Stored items
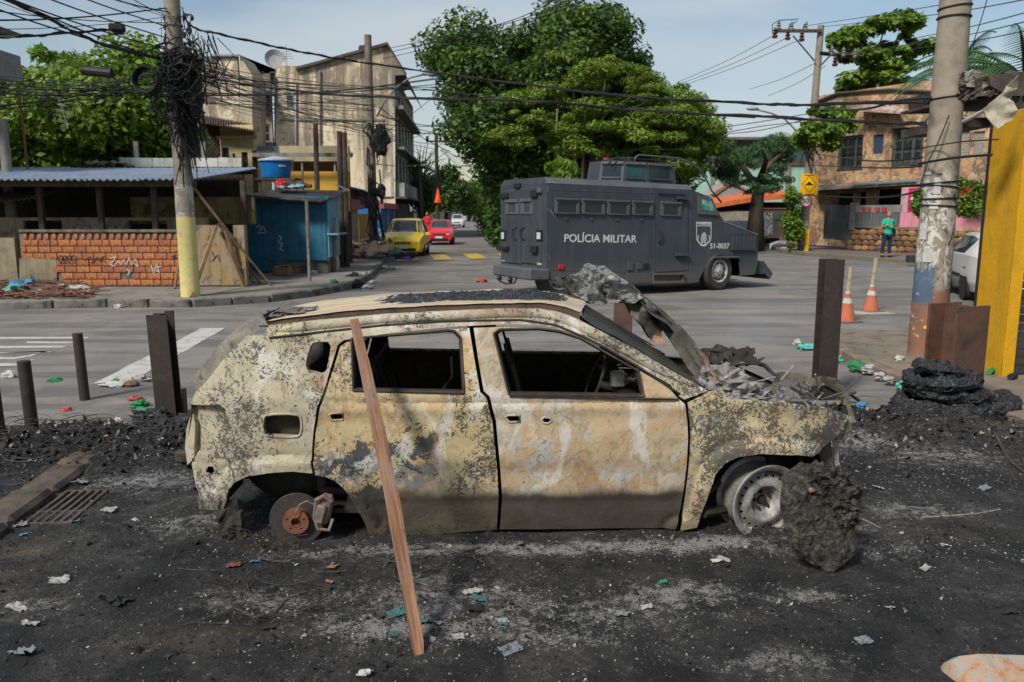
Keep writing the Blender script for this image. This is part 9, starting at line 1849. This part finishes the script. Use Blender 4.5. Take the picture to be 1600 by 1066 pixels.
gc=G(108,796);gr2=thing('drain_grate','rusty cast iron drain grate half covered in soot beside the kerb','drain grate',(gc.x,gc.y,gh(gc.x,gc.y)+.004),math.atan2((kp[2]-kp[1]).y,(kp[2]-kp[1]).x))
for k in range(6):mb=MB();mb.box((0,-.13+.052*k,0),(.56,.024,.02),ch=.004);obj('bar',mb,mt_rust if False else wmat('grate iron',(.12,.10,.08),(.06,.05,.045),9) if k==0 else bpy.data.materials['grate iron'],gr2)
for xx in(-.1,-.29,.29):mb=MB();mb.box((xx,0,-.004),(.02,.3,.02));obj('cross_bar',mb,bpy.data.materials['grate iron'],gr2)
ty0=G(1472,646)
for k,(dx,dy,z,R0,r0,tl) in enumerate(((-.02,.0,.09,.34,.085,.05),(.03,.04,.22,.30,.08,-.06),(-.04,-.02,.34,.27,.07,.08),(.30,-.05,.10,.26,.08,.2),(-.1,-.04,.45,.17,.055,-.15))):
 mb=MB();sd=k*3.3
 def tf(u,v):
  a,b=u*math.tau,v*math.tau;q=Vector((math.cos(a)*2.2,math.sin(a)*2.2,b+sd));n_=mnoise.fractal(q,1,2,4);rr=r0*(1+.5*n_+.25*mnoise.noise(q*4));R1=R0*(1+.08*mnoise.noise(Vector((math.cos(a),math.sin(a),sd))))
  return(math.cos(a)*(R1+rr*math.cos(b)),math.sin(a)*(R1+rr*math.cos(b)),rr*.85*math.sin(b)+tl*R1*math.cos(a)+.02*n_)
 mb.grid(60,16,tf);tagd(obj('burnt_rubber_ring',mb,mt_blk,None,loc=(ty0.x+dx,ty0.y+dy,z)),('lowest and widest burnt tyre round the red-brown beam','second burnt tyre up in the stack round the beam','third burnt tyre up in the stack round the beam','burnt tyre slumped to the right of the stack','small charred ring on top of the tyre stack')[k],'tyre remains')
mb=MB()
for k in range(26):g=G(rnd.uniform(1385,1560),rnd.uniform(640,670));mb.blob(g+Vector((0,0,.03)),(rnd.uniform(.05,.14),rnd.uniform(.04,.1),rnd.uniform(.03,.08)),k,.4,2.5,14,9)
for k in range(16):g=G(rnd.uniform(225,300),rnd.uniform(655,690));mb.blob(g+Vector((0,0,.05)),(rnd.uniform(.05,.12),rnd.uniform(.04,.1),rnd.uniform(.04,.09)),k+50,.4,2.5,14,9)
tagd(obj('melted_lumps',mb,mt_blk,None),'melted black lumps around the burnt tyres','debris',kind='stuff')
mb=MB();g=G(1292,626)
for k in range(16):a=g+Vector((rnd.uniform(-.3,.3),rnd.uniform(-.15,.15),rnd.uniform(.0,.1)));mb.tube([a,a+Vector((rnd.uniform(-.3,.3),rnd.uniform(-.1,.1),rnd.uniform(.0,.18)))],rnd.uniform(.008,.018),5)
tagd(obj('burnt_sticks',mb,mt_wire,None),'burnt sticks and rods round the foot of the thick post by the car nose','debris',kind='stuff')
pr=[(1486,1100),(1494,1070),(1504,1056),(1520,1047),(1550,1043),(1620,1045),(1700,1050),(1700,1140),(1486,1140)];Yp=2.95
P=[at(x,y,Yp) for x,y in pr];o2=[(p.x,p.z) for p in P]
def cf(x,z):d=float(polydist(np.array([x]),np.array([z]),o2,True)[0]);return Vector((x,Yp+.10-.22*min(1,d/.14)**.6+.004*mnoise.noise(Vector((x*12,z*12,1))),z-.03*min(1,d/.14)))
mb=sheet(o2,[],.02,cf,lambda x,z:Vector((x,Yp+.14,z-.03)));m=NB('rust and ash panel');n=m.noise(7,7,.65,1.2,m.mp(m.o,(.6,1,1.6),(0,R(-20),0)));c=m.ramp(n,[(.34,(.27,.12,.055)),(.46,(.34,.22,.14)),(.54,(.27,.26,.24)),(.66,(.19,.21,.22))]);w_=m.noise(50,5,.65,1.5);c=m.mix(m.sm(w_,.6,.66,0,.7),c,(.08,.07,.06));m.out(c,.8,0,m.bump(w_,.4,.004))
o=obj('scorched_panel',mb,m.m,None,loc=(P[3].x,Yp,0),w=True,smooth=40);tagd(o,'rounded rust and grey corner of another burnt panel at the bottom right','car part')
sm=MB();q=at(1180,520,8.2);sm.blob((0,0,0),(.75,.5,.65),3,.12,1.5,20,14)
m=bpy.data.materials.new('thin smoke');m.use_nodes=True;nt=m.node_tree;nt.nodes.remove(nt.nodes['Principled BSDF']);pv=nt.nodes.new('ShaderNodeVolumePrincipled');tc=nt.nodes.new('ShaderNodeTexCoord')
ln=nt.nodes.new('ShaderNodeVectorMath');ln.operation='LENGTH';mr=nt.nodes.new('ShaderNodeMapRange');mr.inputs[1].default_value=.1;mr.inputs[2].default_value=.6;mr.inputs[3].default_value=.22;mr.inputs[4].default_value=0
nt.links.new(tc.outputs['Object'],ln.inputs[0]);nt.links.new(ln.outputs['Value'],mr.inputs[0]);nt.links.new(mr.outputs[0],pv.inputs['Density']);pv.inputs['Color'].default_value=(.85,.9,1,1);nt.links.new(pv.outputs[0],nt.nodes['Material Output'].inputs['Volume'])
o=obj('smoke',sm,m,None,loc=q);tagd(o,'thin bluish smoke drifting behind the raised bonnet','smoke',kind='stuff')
* * *
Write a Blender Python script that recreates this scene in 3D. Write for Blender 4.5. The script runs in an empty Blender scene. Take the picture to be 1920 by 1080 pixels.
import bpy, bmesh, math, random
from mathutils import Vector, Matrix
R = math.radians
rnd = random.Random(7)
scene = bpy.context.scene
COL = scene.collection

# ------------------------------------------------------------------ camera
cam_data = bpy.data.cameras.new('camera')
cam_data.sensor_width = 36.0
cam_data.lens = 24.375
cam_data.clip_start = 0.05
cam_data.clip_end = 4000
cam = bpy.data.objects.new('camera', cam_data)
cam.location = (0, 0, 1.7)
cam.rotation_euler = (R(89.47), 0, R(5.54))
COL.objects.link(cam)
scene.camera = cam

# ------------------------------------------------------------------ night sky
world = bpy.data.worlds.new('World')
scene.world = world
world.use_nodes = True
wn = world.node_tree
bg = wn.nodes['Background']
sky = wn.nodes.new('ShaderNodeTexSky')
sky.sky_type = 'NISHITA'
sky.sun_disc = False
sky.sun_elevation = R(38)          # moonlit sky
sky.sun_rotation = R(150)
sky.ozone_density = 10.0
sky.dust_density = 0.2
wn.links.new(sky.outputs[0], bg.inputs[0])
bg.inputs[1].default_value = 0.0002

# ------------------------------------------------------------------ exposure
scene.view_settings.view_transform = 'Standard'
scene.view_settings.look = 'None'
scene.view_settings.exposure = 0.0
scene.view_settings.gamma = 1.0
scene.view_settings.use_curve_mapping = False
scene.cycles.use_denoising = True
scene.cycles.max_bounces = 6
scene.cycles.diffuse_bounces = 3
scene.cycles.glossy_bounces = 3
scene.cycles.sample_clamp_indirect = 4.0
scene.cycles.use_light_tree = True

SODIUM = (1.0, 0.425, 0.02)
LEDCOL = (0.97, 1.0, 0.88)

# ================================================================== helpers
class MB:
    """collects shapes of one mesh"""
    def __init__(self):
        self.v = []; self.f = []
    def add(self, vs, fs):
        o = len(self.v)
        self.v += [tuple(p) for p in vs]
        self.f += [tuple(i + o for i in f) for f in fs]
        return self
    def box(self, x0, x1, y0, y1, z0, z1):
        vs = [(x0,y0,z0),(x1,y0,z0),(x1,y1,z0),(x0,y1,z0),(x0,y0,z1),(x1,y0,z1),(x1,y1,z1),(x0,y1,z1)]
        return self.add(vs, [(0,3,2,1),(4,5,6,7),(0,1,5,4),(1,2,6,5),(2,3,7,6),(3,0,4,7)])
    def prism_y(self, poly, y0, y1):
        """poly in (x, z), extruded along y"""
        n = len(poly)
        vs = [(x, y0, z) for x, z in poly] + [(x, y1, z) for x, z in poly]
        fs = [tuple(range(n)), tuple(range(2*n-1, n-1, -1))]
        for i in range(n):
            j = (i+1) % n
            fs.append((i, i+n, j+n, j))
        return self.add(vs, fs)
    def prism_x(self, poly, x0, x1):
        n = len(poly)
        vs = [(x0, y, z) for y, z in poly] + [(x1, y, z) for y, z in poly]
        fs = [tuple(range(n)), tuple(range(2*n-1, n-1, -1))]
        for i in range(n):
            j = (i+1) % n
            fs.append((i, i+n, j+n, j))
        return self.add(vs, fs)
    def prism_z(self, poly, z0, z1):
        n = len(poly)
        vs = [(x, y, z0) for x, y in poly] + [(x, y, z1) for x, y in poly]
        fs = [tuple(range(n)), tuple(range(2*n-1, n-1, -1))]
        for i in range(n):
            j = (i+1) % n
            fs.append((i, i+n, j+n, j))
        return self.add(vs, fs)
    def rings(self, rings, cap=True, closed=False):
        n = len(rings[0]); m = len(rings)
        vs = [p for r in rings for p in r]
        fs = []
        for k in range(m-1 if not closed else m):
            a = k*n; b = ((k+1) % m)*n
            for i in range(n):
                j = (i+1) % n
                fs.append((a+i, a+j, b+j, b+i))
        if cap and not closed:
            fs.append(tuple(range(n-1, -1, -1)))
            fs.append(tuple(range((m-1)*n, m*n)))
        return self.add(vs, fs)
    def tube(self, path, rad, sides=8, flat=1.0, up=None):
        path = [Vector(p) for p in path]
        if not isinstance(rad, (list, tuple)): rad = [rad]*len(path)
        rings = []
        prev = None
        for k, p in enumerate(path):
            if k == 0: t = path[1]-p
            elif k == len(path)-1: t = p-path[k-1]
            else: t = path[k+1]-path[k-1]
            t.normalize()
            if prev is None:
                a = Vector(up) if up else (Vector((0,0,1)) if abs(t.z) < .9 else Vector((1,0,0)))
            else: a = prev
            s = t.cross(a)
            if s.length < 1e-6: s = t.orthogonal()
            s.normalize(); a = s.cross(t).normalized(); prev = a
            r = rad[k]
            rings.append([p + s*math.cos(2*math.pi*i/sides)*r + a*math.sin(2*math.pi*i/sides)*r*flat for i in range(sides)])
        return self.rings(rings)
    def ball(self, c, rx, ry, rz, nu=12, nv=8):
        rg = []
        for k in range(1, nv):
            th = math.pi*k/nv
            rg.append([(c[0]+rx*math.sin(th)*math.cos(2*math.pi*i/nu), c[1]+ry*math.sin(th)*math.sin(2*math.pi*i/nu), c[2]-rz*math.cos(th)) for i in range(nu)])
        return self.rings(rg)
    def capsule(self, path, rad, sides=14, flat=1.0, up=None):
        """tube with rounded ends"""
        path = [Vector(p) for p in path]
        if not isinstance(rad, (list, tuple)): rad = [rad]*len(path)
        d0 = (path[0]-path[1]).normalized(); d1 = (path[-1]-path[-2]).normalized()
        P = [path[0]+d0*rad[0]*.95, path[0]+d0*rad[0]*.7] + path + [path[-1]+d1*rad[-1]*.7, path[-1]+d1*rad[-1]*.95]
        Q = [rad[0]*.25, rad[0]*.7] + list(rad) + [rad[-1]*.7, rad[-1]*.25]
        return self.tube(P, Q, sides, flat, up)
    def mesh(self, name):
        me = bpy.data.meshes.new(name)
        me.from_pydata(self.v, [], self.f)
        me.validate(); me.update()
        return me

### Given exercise
Check each line of the records for the word "pixels", and show the lines that contain it.

### Complete response
Keep writing the Blender script for this image. This is part 9, starting at line 1849. This part finishes the script. Use Blender 4.5. Take the picture to be 1600 by 1066 pixels.
Write a Blender Python script that recreates this scene in 3D. Write for Blender 4.5. The script runs in an empty Blender scene. Take the picture to be 1920 by 1080 pixels.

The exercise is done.